* _TASK DESCRIPTION_
Print the listing below exactly.
____ DATASET CONTENT
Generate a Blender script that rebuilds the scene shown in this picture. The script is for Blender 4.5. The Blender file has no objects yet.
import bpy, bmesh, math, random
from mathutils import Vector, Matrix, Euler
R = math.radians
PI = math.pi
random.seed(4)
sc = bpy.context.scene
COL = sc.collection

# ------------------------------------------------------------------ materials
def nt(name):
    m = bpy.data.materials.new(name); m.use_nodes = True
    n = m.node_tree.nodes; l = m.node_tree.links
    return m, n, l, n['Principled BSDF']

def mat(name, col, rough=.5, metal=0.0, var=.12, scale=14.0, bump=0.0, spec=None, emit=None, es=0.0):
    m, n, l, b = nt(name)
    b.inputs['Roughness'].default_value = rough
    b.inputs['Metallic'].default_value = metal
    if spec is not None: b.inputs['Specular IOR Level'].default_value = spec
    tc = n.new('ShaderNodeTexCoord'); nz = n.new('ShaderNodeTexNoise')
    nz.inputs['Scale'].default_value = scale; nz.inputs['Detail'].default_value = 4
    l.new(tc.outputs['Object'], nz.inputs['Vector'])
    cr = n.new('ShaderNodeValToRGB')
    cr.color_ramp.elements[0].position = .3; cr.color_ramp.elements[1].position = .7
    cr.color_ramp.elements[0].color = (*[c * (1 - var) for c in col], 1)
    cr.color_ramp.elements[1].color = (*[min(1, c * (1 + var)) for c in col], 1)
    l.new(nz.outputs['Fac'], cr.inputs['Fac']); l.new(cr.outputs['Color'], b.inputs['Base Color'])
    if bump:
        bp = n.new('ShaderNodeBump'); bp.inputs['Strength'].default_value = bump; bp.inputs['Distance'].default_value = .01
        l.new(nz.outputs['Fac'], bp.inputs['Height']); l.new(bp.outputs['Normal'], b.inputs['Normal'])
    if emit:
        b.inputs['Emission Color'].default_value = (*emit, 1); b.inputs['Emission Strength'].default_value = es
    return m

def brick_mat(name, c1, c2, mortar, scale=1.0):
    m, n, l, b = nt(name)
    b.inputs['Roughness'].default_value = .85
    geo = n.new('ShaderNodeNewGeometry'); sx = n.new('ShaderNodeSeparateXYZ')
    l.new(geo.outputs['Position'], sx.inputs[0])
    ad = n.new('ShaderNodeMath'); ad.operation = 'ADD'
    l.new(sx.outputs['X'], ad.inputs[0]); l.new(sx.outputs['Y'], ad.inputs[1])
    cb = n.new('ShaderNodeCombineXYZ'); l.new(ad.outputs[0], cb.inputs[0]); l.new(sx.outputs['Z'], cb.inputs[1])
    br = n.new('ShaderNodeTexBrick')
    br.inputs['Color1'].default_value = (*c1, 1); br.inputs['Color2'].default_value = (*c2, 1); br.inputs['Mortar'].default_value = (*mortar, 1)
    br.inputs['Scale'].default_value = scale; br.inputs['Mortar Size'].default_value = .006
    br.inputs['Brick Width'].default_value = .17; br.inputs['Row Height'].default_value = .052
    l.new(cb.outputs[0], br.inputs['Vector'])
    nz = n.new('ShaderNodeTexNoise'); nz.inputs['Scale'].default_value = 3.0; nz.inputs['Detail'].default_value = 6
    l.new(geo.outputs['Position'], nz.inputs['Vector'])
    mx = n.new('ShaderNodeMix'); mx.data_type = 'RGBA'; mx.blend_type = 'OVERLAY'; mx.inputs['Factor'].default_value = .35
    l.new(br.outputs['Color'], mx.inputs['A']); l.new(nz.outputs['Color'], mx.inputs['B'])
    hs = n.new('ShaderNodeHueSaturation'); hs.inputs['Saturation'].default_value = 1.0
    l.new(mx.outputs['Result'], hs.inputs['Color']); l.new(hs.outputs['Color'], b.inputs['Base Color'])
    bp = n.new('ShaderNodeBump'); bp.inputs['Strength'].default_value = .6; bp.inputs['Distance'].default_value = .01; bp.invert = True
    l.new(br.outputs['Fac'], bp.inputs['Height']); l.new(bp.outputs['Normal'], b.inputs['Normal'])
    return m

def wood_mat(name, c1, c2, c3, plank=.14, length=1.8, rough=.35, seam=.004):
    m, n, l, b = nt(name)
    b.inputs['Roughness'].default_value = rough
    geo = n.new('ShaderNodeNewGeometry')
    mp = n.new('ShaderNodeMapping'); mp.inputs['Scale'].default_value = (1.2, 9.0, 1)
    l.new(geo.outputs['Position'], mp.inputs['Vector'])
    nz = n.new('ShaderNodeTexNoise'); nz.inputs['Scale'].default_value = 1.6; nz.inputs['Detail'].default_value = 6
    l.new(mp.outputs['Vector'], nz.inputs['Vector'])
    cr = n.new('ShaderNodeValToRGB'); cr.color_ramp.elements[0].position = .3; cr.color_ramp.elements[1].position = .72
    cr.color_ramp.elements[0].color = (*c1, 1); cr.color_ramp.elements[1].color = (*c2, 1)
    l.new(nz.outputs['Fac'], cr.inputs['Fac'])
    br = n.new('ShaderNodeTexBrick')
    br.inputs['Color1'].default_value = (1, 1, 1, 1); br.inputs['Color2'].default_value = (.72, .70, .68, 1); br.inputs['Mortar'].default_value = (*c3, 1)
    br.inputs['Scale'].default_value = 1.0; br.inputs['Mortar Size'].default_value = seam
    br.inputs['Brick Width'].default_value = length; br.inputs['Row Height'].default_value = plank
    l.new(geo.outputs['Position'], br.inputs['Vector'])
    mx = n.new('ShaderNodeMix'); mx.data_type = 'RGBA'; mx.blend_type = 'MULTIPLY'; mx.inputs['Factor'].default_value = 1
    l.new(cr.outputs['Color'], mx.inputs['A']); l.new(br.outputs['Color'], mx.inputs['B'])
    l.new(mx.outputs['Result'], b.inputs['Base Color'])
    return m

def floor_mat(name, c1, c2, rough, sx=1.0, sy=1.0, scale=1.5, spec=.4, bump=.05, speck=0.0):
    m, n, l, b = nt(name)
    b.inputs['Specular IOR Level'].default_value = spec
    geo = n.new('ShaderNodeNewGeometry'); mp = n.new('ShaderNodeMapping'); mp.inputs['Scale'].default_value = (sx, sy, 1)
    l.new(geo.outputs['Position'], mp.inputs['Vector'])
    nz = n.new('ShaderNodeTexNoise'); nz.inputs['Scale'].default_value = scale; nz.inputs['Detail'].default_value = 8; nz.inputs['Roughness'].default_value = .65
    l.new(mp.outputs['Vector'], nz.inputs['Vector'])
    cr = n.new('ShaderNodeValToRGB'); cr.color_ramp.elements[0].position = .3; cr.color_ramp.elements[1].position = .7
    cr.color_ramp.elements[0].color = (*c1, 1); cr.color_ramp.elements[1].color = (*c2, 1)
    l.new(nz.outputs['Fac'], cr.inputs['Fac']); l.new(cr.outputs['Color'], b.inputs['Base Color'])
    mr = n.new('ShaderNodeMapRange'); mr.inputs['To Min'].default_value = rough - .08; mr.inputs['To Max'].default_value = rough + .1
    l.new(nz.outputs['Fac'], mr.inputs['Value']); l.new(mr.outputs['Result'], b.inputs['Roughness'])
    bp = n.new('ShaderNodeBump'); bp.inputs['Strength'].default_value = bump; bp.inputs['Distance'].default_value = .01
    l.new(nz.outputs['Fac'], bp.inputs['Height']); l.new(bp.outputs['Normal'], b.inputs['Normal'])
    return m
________
* _COMPLETE ANSWER_
Generate a Blender script that rebuilds the scene shown in this picture. The script is for Blender 4.5. The Blender file has no objects yet.
import bpy, bmesh, math, random
from mathutils import Vector, Matrix, Euler
R = math.radians
PI = math.pi
random.seed(4)
sc = bpy.context.scene
COL = sc.collection

# ------------------------------------------------------------------ materials
def nt(name):
    m = bpy.data.materials.new(name); m.use_nodes = True
    n = m.node_tree.nodes; l = m.node_tree.links
    return m, n, l, n['Principled BSDF']

def mat(name, col, rough=.5, metal=0.0, var=.12, scale=14.0, bump=0.0, spec=None, emit=None, es=0.0):
    m, n, l, b = nt(name)
    b.inputs['Roughness'].default_value = rough
    b.inputs['Metallic'].default_value = metal
    if spec is not None: b.inputs['Specular IOR Level'].default_value = spec
    tc = n.new('ShaderNodeTexCoord'); nz = n.new('ShaderNodeTexNoise')
    nz.inputs['Scale'].default_value = scale; nz.inputs['Detail'].default_value = 4
    l.new(tc.outputs['Object'], nz.inputs['Vector'])
    cr = n.new('ShaderNodeValToRGB')
    cr.color_ramp.elements[0].position = .3; cr.color_ramp.elements[1].position = .7
    cr.color_ramp.elements[0].color = (*[c * (1 - var) for c in col], 1)
    cr.color_ramp.elements[1].color = (*[min(1, c * (1 + var)) for c in col], 1)
    l.new(nz.outputs['Fac'], cr.inputs['Fac']); l.new(cr.outputs['Color'], b.inputs['Base Color'])
    if bump:
        bp = n.new('ShaderNodeBump'); bp.inputs['Strength'].default_value = bump; bp.inputs['Distance'].default_value = .01
        l.new(nz.outputs['Fac'], bp.inputs['Height']); l.new(bp.outputs['Normal'], b.inputs['Normal'])
    if emit:
        b.inputs['Emission Color'].default_value = (*emit, 1); b.inputs['Emission Strength'].default_value = es
    return m

def brick_mat(name, c1, c2, mortar, scale=1.0):
    m, n, l, b = nt(name)
    b.inputs['Roughness'].default_value = .85
    geo = n.new('ShaderNodeNewGeometry'); sx = n.new('ShaderNodeSeparateXYZ')
    l.new(geo.outputs['Position'], sx.inputs[0])
    ad = n.new('ShaderNodeMath'); ad.operation = 'ADD'
    l.new(sx.outputs['X'], ad.inputs[0]); l.new(sx.outputs['Y'], ad.inputs[1])
    cb = n.new('ShaderNodeCombineXYZ'); l.new(ad.outputs[0], cb.inputs[0]); l.new(sx.outputs['Z'], cb.inputs[1])
    br = n.new('ShaderNodeTexBrick')
    br.inputs['Color1'].default_value = (*c1, 1); br.inputs['Color2'].default_value = (*c2, 1); br.inputs['Mortar'].default_value = (*mortar, 1)
    br.inputs['Scale'].default_value = scale; br.inputs['Mortar Size'].default_value = .006
    br.inputs['Brick Width'].default_value = .17; br.inputs['Row Height'].default_value = .052
    l.new(cb.outputs[0], br.inputs['Vector'])
    nz = n.new('ShaderNodeTexNoise'); nz.inputs['Scale'].default_value = 3.0; nz.inputs['Detail'].default_value = 6
    l.new(geo.outputs['Position'], nz.inputs['Vector'])
    mx = n.new('ShaderNodeMix'); mx.data_type = 'RGBA'; mx.blend_type = 'OVERLAY'; mx.inputs['Factor'].default_value = .35
    l.new(br.outputs['Color'], mx.inputs['A']); l.new(nz.outputs['Color'], mx.inputs['B'])
    hs = n.new('ShaderNodeHueSaturation'); hs.inputs['Saturation'].default_value = 1.0
    l.new(mx.outputs['Result'], hs.inputs['Color']); l.new(hs.outputs['Color'], b.inputs['Base Color'])
    bp = n.new('ShaderNodeBump'); bp.inputs['Strength'].default_value = .6; bp.inputs['Distance'].default_value = .01; bp.invert = True
    l.new(br.outputs['Fac'], bp.inputs['Height']); l.new(bp.outputs['Normal'], b.inputs['Normal'])
    return m

def wood_mat(name, c1, c2, c3, plank=.14, length=1.8, rough=.35, seam=.004):
    m, n, l, b = nt(name)
    b.inputs['Roughness'].default_value = rough
    geo = n.new('ShaderNodeNewGeometry')
    mp = n.new('ShaderNodeMapping'); mp.inputs['Scale'].default_value = (1.2, 9.0, 1)
    l.new(geo.outputs['Position'], mp.inputs['Vector'])
    nz = n.new('ShaderNodeTexNoise'); nz.inputs['Scale'].default_value = 1.6; nz.inputs['Detail'].default_value = 6
    l.new(mp.outputs['Vector'], nz.inputs['Vector'])
    cr = n.new('ShaderNodeValToRGB'); cr.color_ramp.elements[0].position = .3; cr.color_ramp.elements[1].position = .72
    cr.color_ramp.elements[0].color = (*c1, 1); cr.color_ramp.elements[1].color = (*c2, 1)
    l.new(nz.outputs['Fac'], cr.inputs['Fac'])
    br = n.new('ShaderNodeTexBrick')
    br.inputs['Color1'].default_value = (1, 1, 1, 1); br.inputs['Color2'].default_value = (.72, .70, .68, 1); br.inputs['Mortar'].default_value = (*c3, 1)
    br.inputs['Scale'].default_value = 1.0; br.inputs['Mortar Size'].default_value = seam
    br.inputs['Brick Width'].default_value = length; br.inputs['Row Height'].default_value = plank
    l.new(geo.outputs['Position'], br.inputs['Vector'])
    mx = n.new('ShaderNodeMix'); mx.data_type = 'RGBA'; mx.blend_type = 'MULTIPLY'; mx.inputs['Factor'].default_value = 1
    l.new(cr.outputs['Color'], mx.inputs['A']); l.new(br.outputs['Color'], mx.inputs['B'])
    l.new(mx.outputs['Result'], b.inputs['Base Color'])
    return m

def floor_mat(name, c1, c2, rough, sx=1.0, sy=1.0, scale=1.5, spec=.4, bump=.05, speck=0.0):
    m, n, l, b = nt(name)
    b.inputs['Specular IOR Level'].default_value = spec
    geo = n.new('ShaderNodeNewGeometry'); mp = n.new('ShaderNodeMapping'); mp.inputs['Scale'].default_value = (sx, sy, 1)
    l.new(geo.outputs['Position'], mp.inputs['Vector'])
    nz = n.new('ShaderNodeTexNoise'); nz.inputs['Scale'].default_value = scale; nz.inputs['Detail'].default_value = 8; nz.inputs['Roughness'].default_value = .65
    l.new(mp.outputs['Vector'], nz.inputs['Vector'])
    cr = n.new('ShaderNodeValToRGB'); cr.color_ramp.elements[0].position = .3; cr.color_ramp.elements[1].position = .7
    cr.color_ramp.elements[0].color = (*c1, 1); cr.color_ramp.elements[1].color = (*c2, 1)
    l.new(nz.outputs['Fac'], cr.inputs['Fac']); l.new(cr.outputs['Color'], b.inputs['Base Color'])
    mr = n.new('ShaderNodeMapRange'); mr.inputs['To Min'].default_value = rough - .08; mr.inputs['To Max'].default_value = rough + .1
    l.new(nz.outputs['Fac'], mr.inputs['Value']); l.new(mr.outputs['Result'], b.inputs['Roughness'])
    bp = n.new('ShaderNodeBump'); bp.inputs['Strength'].default_value = bump; bp.inputs['Distance'].default_value = .01
    l.new(nz.outputs['Fac'], bp.inputs['Height']); l.new(bp.outputs['Normal'], b.inputs['Normal'])
    return m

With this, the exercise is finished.